A Levels Chemistry (9701)•9701/12/O/N/18

Explanation
Br2 addition to alkenes forming chiral centers in allylic bromides
Steps:
- Cold, dark Br2 performs electrophilic anti-addition to C=C; vinylic Br deactivates the bond, preventing reaction, while allylic Br allows it.
- Eliminate A and B as they contain vinylic Br (Br directly on sp2 carbon), so no addition product forms.
- For C (allylic): addition gives BrCH2-CHBr-CH2Br; central carbon bonds to H, Br, CH2Br, CH2Br (two identical groups), no chiral center.

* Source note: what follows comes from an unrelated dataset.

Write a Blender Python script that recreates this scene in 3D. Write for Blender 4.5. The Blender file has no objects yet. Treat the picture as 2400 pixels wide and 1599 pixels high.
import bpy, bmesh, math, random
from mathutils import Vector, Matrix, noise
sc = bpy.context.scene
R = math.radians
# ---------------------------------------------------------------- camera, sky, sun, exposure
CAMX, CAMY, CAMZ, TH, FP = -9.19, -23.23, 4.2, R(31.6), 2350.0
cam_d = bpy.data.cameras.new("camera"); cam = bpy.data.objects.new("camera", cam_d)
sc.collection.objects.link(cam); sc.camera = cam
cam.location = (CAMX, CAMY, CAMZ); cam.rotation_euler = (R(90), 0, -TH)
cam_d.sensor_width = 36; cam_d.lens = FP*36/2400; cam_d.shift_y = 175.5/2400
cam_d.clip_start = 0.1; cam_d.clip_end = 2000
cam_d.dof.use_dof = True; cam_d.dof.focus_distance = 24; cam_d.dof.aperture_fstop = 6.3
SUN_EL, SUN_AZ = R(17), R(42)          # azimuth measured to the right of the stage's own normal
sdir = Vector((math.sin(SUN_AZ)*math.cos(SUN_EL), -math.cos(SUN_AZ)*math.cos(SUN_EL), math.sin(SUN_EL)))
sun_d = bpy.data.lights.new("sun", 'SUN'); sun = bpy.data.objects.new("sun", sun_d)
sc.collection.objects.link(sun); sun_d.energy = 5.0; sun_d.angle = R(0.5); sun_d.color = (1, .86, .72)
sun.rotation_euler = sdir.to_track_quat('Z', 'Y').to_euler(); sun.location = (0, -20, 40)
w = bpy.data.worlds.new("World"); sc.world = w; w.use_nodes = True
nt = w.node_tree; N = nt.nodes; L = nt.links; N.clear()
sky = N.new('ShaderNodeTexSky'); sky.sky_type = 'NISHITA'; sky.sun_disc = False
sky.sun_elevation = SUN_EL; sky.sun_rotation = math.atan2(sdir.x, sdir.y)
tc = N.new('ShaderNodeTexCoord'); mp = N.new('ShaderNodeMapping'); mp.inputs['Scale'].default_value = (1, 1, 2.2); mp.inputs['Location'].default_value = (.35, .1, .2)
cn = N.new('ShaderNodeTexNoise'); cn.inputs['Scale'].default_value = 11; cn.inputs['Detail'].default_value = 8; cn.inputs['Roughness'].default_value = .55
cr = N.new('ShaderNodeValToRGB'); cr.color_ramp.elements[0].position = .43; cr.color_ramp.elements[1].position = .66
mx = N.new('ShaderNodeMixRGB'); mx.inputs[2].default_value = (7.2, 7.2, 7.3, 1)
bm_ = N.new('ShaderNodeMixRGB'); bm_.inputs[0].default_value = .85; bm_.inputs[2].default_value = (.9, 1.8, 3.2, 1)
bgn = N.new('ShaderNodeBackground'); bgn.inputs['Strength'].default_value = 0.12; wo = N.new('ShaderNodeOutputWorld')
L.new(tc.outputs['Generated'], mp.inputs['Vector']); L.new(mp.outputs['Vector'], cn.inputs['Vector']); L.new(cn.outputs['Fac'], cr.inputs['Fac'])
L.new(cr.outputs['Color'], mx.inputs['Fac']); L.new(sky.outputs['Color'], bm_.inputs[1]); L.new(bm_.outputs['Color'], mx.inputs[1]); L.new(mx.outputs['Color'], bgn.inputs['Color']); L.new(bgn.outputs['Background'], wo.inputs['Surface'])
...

- For D (allylic): addition gives CH3-CHBr-CHBr-CH2Br; new central carbon bonds to H, Br, CH2Br, CHBrCH3 (all different), forming chiral center.
Why D is correct:
- Per electrophilic addition mechanism, Br+ forms bromonium ion on terminal =CH2, Br- attacks internal =CH-, yielding a carbon with four unique substituents (stereocenter definition).
Why the others are wrong:
- A: Vinylic Br blocks addition; hypothetical product BrCH2-CHBr2 has gem-dibromide carbon with two Br (not chiral).
- B: Vinylic Br blocks addition; hypothetical product CH3-CHBr-CHBr2 unreactive under conditions.
- C: Addition occurs but product symmetric (two -CH2Br), no stereocenter.